Granite Wealth Management

Seasonal Factors are With the Market

We are mid-way through what is traditionally the bear market-killing month of October.

Also, presidential cycle factors are with the market. According to Stock Trader’s Almanac, Q4 of the 3rd year in the Presidential cycle has shown consistently positive results, particularly with an incumbent president running from either party. Further, Q1 & Q2 of an election year typically provide even more exciting returns.

Earlier this year, I wrote about how stocks trade in the period between earnings seasons. Yes, geopolitical events are very important in a macro sense but as growth stock managers, earnings are most important. We view the early reports from banks and financials not having the market moving impact of industrials, technology and consumer sectors. Tesla and Netflix report this week; we view them as a more reliable bellwether on earnings trends. Analysts are becoming less pessimistic. They are predicting the first year-over-year growth since Q3 of 2022. We did experience an earnings recession that investors feared. We did not experience the economic recession that many predicted.

The market regaining footing is a process that can have fits and starts. On a technical basis, we like to see short-term indicators, such as the percentage of stocks above their 50-day moving average or the HILO index, reverse up from oversold conditions.

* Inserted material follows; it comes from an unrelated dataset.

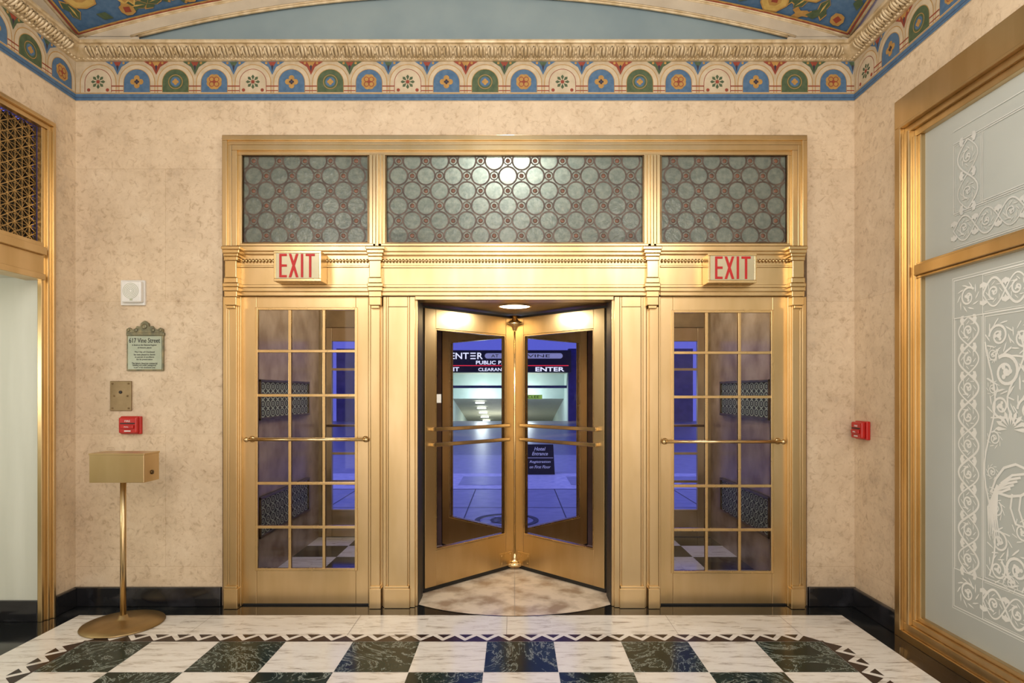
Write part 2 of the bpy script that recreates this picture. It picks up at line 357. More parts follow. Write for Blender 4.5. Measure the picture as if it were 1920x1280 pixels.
# ================================================================ FRIEZE
ZC=3.628
def arch_pts(c,r,zb,n=15):
    return [(c-r,zb)]+[(c-r*math.cos(PI*i/n),ZC+r*math.sin(PI*i/n)) for i in range(n+1)]+[(c+r,zb)]
def frieze(mb,fn,u0,u1,units):
    mb.slab(rect(u0,u1,3.500,3.785),fn,0,.004,6)
    mb.poly(rect(u0,u1,3.503,3.548),fn,.0046,1)
    mb.poly(rect(u0,u1,3.521,3.524),fn,.0050,5)
    mb.poly(rect(u0,u1,3.551,3.556),fn,.0046,3)
    for c,k in units:
        def clampp(p): return [(min(max(a,u0),u1),b) for a,b in p]
        mb.poly(clampp(arch_pts(c,.122,3.557)),fn,.0047,0)
        mb.stroke(arch_pts(c,.124,3.557),.005,fn,.0048,3)
        mb.poly(clampp(arch_pts(c,.092,3.560)),fn,.0052,{0:0,1:1,2:2,3:1}[k])
        mb.stroke(arch_pts(c,.092,3.560),.004,fn,.0056,3 if k else 4)
        g=c+.134
        if g<u1:
            kk=int(k)
            mb.poly(clampp([(g-.088,3.774),(g+.088,3.774),(g+.028,3.735),(g,3.68),(g-.028,3.735)]),fn,.0051,[1,4,2,1][kk])
            mb.poly([(g-.028,3.770),(g,3.725),(g+.028,3.770)],fn,.0056,[4,3,4,2][kk])
            mb.poly(circ(g-.042,3.762,.009,8),fn,.0056,3); mb.poly(circ(g+.042,3.762,.009,8),fn,.0056,3)
            mb.poly([(g-.008,3.74),(g,3.75),(g+.008,3.74),(g,3.70)],fn,.0060,5)
            mb.poly(rect(max(g-.042,u0),min(g+.042,u1),3.598,3.606),fn,.0063,4)
            mb.poly(rect(max(g-.040,u0),min(g+.040,u1),3.568,3.574),fn,.0063,4)
        z=3.632
        if k==0:
            for j in range(8):
                a=PI*j/4; mb.poly([(c+.012*math.cos(a),z+.012*math.sin(a)),(c+.038*math.cos(a-.3),z+.038*math.sin(a-.3)),(c+.05*math.cos(a),z+.05*math.sin(a)),(c+.038*math.cos(a+.3),z+.038*math.sin(a+.3))],fn,.006,2)
            mb.poly(circ(c,z,.013,12),fn,.0064,4)
            for a_ in (-.065,.065): mb.poly(circ(c+a_,3.575,.012,10),fn,.0062,4)
        elif k==1:
            for j in range(4):
                a=PI*j/2; mb.poly(circ(c+.026*math.cos(a),z+.026*math.sin(a),.02,12),fn,.006+.0001*j,3)
            for j in range(4):
                a=PI*j/2; mb.poly(circ(c+.010*math.cos(a),z+.010*math.sin(a),.008,8),fn,.0066+.0001*j,5)
        elif k==2:
            mb.poly(circ(c,z,.050,24),fn,.0058,3); mb.poly(circ(c,z,.046,24),fn,.0060,2); mb.poly(circ(c,z,.034,20),fn,.0062,1)
            for j in range(4): mb.poly(circ(c+.012*math.cos(PI*j/2),z+.012*math.sin(PI*j/2),.011,8),fn,.0064+.0001*j,3)
        else:
            for j in range(8): mb.poly(circ(c+.03*math.cos(PI*j/4+.39),z+.03*math.sin(PI*j/4+.39),.025,12),fn,.0058+.0001*j,3)
            for j in range(4):
                a=PI*j/2+PI/4; mb.stroke(circ(c+.024*math.cos(a),z+.024*math.sin(a),.016,12),.005,fn,.0068+.0001*j,4,True)
            mb.poly(circ(c,z,.010,8),fn,.0074,4)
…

After such a bounce, sometimes these short-term gauges do reverse back down, giving the sense of a false rally. If the initial reversals have come from a low enough extreme, which is what has happened recently, any pullback will actually be the false move. What happens next is “backing and filling” that gives us even more confidence that long-term indicators will follow suit, confirming the start of a lasting rally.

Looking at the 2022 October bottom is a classic example of this. Both the Stocks Above their 50-day Moving Average and the HILO index reversed down a few times before going into Bull Confirmed status. In both cases this did not occur till January of this year. This could be chalked up the overall carnage that took place during 2022.

This year, the market has been better performing, thus our favored Bull Confirmed status may arrive sooner.

Despite a recent article from the always interesting Mark Hulbert suggesting investors were already becoming too bullish, market sentiment to us appears mixed. The volatility index remains in moderate territory, not yet suggesting either a top or bottom, while put/call ratios remain elevated – suggesting a worried investing public, which is bullish.

To us, it feels like investors continue to approach the recent bounce with skepticism, which further supports our constructive view on stocks. One could argue that lingering anxiety in the bond market explains ongoing worry but by early December these seasonal trends should be widely recognized, goosed by strong earnings that have transpired yet again.

Hard as it may feel with all that’s happening around us, a bullish posture remains the right side of the market at present – precisely in line with historical seasonality.